Saturday, April 19, 2008

An Ill-Remembered Twentieth Century

Tony Judt at the NY Review of Books:
Today,... we wear the last century rather lightly. To be sure, we have memorialized it everywhere: shrines, inscriptions, "heritage sites," even historical theme parks are all public reminders of "the Past." But the twentieth century that we have chosen to commemorate is curiously out of focus. The overwhelming majority of places of official twentieth-century memory are either avowedly nostalgo-triumphalist—praising famous men and celebrating famous victories—or else, and increasingly, they are opportunities for the recollection of selective suffering.

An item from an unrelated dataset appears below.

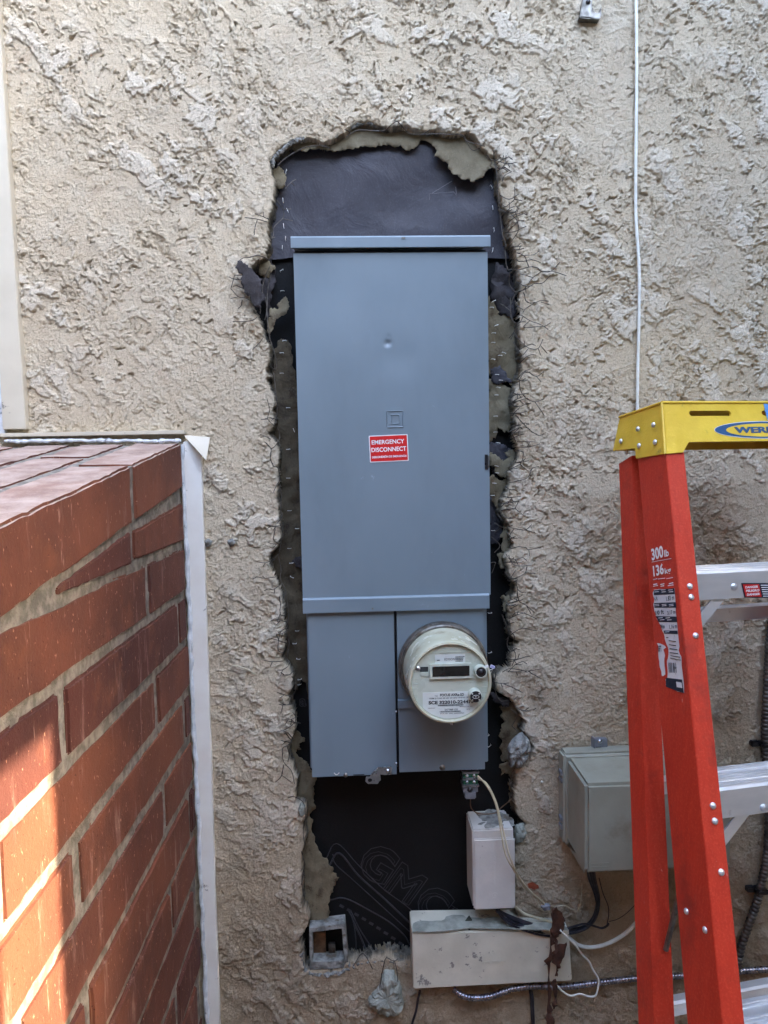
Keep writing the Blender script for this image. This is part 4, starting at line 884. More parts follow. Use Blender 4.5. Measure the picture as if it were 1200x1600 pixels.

The twentieth century is thus on the path to becoming a moral memory palace: a pedagogically serviceable Chamber of Historical Horrors whose way stations are labeled "Munich" or "Pearl Harbor," "Auschwitz" or "Gulag," "Armenia" or "Bosnia" or "Rwanda"; with "9/11" as a sort of supererogatory coda, a bloody postscript for those who would forget the lessons of the century or who failed to learn them. The problem with this lapidary representation of the last century as a uniquely horrible time from which we have now, thankfully, emerged is not the description—it was in many ways a truly awful era, an age of brutality and mass suffering perhaps unequaled in the historical record. The problem is the message: that all of that is now behind us, that its meaning is clear, and that we may now advance—unencumbered by past errors—into a different and better era.

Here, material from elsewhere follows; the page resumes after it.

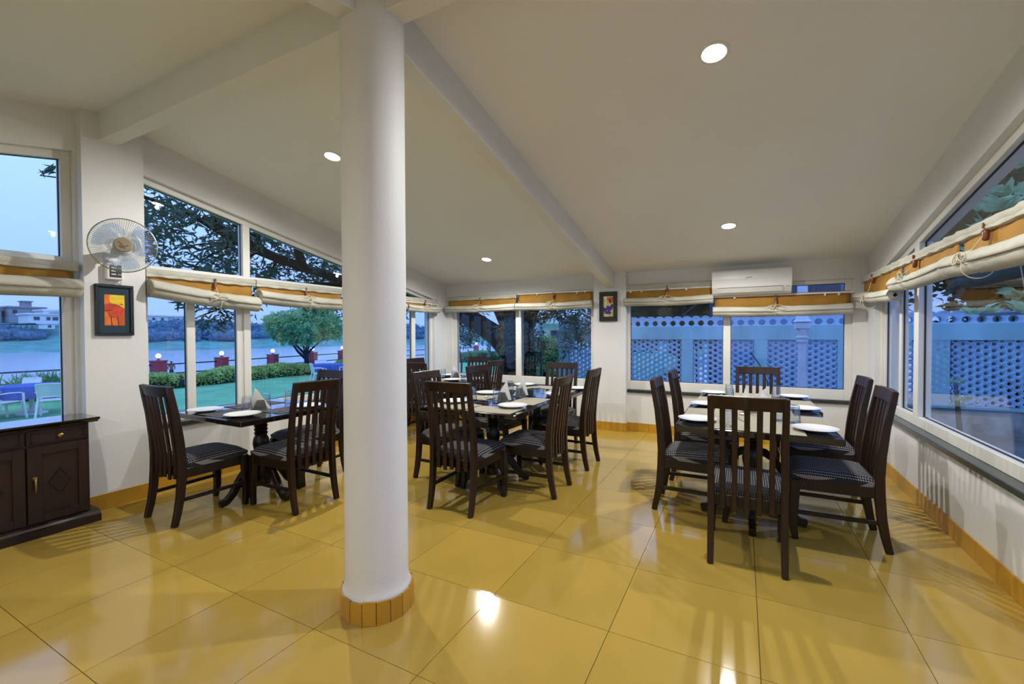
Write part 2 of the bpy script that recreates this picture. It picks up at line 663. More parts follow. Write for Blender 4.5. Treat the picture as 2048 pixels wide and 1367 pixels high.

But such official commemoration does not enhance our appreciation and awareness of the past. It serves as a substitute, a surrogate. Instead of teaching history we walk children through museums and memorials. Worse still, we encourage them to see the past— and its lessons—through the vector of their ancestors' suffering. Today, the "common" interpretation of the recent past is thus composed of the manifold fragments of separate pasts, each of them (Jewish, Polish, Serb, Armenian, German, Asian-American, Palestinian, Irish, homosexual...) marked by its own distinctive and assertive victimhood.

The resulting mosaic does not bind us to a shared past, it separates us from it. Whatever the shortcomings of the national narratives once taught in school, however selective their focus and instrumental their message, they had at least the advantage of providing a nation with past references for present experience. Traditional history, as taught to generations of schoolchildren and college students, gave the present a meaning by reference to the past: today's names, places, inscriptions, ideas, and allusions could be slotted into a memorized narrative of yesterday. In our time, however, this process has gone into reverse. The past now acquires meaning only by reference to our many and often contrasting present concerns...

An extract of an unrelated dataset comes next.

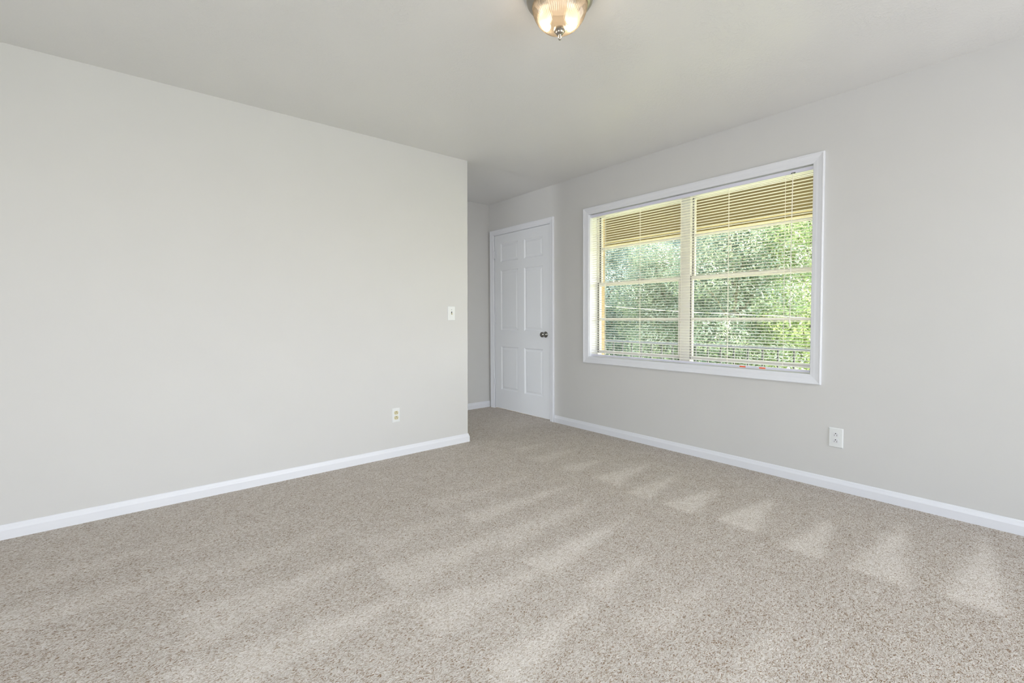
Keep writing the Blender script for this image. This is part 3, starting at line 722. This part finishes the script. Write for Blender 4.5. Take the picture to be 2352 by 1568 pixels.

...the United States today is the only advanced democracy where public figures glorify and exalt the military, a sentiment familiar in Europe before 1945 but quite unknown today. Politicians in the US surround themselves with the symbols and trappings of armed prowess; even in 2008 American commentators excoriate allies that hesitate to engage in armed conflict. I believe it is this contrasting recollection of war and its impact, rather than any structural difference between the US and otherwise comparable countries, which accounts for their dissimilar responses to international challenges today. Indeed, the complacent neoconservative claim that war and conflict are things Americans understand—in contrast to naive Europeans with their pacifistic fantasies —seems to me exactly wrong: it is Europeans (along with Asians and Africans) who understand war all too well. Most Americans have been fortunate enough to live in blissful ignorance of its true significance.